Im Grunde habe ich das Buch aber für Mütter geschrieben. Die Mütter,
noch mehr als die Väter, sollten dieses Buch lesen, um ihre Söhne
vielleicht besser zu verstehen. Sie sollen begreifen, dass es nichts Schlimmes
ist, einen schwulen Sohn zu haben. Ich hatte auch mal eine Bekannte, die zu
mir gesagt hat, dass sie glaubt, dass ihr Sohn schwul wird – wobei ja
schon die Bezeichnung ‚schwul werden’ etwas seltsam ist. Diese Frau
hat ihrem Sohn dann geraten, es doch erst mal mit Frauen zu probieren. Das ist
wirklich bedenklich und meiner Meinung nach genau der falsche Ansatzpunkt. Im
Grunde ist das so, wie wenn man zu seinem heterosexuellen Sohn sagt, dass er
es doch erst mal mit Männern probieren soll – nur um sich ganz sicher
zu sein, dass er auch wirklich auf Frauen steht. Das ist absurd! Probieren müssen,
sollte man es nicht. Man weiß nämlich meistens schon sehr früh,
was man anziehend findet – und was nicht!
Booksection: Glaubst du, dass du auch über die Szene
hinaus Leute mit deinem Buch erreichen wirst?
Thomas Ays: Ich hoffe es. Für mich ist es noch spannender
zu erfahren, wie ein heterosexueller Zwanzigjähriger auf diese Geschichte
reagiert. Ob der ehrlich seine Meinung sagt, ist natürlich die Frage. Ich
glaube aber, dass man mit solchen Nischenbüchern nicht wirklich über
die Grenzen hinaus kommt. Es sei denn man heißt John Grisham und schreibt
einen schwulen Anwaltsthriller.
Booksection: Es ist ja durchaus schade, dass das so ist. Homosexuelle
bilden noch immer eine Randgruppe in der Gesellschaft. Man spricht auch gerne
noch von ‚nicht normal’ oder eben einfach vom ‚Anderssein’…
Thomas Ays: Ich finde es gut, Bücher über Schwule
zu schreiben, die einfach ganz normal sind. Bücher wie „Romeo und
Julian“ sollten keine Nische bilden, sondern etwas ganz Alltägliches
sein.

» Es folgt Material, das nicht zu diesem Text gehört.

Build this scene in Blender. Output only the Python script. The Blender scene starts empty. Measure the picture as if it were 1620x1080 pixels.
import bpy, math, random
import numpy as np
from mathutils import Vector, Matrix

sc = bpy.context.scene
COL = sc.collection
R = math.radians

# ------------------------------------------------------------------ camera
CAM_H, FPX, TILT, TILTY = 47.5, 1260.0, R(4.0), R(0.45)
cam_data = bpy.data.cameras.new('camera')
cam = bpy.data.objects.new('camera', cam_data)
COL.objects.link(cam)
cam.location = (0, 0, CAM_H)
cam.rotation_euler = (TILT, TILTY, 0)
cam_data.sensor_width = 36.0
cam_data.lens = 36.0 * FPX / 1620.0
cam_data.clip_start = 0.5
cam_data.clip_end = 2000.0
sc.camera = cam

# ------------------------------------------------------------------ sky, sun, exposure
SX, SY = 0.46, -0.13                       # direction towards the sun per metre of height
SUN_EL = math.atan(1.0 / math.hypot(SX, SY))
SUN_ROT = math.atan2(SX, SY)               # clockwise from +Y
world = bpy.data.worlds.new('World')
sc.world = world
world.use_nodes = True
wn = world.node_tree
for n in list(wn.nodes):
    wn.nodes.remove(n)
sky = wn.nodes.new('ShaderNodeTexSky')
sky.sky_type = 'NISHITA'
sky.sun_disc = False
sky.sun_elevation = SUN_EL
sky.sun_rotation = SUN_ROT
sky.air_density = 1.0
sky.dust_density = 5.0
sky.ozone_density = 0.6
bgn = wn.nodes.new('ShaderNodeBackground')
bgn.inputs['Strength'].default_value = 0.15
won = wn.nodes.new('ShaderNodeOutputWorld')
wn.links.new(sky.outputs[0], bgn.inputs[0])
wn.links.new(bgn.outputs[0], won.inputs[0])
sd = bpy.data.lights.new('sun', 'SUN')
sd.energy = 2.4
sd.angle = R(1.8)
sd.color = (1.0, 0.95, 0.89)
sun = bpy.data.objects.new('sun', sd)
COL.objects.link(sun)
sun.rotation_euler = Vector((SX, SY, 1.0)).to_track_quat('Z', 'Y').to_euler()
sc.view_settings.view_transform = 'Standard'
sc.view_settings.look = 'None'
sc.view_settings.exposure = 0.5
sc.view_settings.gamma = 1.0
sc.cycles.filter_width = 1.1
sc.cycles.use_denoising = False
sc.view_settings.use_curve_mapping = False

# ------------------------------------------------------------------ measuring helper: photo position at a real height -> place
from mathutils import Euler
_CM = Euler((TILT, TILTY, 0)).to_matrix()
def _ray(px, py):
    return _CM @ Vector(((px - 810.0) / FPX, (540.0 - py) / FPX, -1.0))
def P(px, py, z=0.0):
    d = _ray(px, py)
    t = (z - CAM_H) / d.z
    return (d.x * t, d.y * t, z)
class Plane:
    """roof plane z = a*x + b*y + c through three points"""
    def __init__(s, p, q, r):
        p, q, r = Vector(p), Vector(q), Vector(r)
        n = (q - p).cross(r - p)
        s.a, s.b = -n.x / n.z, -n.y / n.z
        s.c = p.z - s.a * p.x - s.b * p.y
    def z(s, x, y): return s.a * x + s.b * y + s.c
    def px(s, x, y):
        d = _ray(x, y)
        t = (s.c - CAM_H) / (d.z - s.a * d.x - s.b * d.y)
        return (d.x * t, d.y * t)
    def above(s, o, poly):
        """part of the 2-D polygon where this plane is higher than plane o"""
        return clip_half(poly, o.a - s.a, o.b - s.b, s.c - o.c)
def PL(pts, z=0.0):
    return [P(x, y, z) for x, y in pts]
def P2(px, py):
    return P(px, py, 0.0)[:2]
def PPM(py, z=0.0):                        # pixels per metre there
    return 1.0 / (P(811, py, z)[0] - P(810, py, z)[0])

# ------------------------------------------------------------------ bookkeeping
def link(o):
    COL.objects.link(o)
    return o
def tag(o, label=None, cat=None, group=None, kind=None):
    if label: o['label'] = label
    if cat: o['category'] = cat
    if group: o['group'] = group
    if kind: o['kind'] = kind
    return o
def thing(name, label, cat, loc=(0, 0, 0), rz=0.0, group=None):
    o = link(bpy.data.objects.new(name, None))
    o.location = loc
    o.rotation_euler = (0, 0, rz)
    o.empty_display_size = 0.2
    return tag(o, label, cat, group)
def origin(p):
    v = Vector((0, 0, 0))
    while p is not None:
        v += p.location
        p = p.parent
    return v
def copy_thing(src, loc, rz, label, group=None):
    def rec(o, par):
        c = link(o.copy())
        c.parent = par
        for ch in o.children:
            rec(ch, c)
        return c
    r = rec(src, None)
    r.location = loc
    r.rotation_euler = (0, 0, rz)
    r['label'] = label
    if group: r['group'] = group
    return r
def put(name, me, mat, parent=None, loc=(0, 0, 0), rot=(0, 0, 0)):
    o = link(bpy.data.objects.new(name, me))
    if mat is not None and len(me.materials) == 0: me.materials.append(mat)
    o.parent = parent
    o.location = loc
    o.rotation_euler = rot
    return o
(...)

Genauso, wie Schwule Geschichten über Heterosexuelle lesen, könnte
das doch auch umgekehrt funktionieren. Es ist furchtbar, wenn man Leute aufgrund
ihrer Sexualität verurteilt. Das machen Schwule ja auch nicht oder sie
tun es nur, weil sie selbst von Heteros verurteilt werden - das ist ein bisschen
ein Teufelskreis. Ich finde aber, dass es egal ist, wen man liebt. Das soll
auch die Message des Buches sein: In wen man sich verliebt, ist letztlich egal
– Hauptsache man ist glücklich.
Booksection: Könntest du dir auch vorstellen, Bücher
für ein anderes Genre, für eine andere Gesellschafsgruppe zu schreiben?
Thomas Ays: Nein, das würde ich mir glaube ich nicht zutrauen.

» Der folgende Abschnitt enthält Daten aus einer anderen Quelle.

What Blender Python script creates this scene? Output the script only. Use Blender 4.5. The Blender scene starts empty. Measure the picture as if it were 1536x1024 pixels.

Ich habe die Erfahrungen für die anderen Geschichten nicht. Ich glaube,
da gibt es genug andere, die das viel besser können als ich.
Booksection: Fallen dir die schwulen Geschichten leichter,
weil sie auch biografische Parallelen zu deinem eigenen Leben aufweisen?
Thomas Ays: „Romeo und Julian“ hat keine biografischen
Parallelen – außer vielleicht, dass Julian schwul ist und Filme
liebt. Er denkt aber Dinge, die ich zum Beispiel niemals denken würde.
Ich bin definitiv nicht Julian. Ich wäre gerne so gewesen in diesem Alter,
aber es war nicht so. Julian macht sehr schlechte Erfahrungen, weil er vielen
Leuten in seinem Leben begegnet, die damit nicht umgehen können. Diese
Erfahrungen hab ich nicht gemacht. Ich kenne niemanden, der zu mir gesagt hat,
dass er mit meiner Sexualität nichts anfangen kann und mich abartig findet.
Aber ich glaube, dass es durchaus Leute gibt, denen das passiert. Allein diese
Vorstellung finde ich schrecklich – wie zum Beispiel von der eigenen Mutter
abgelehnt zu werden. Meine Familie hat sehr gut reagiert. Biografische Parallelen
gibt es kaum.
Booksection: Was hat dich dazu inspiriert, Shakespeare eine
größere Rolle in deinem Buch spielen zu lassen?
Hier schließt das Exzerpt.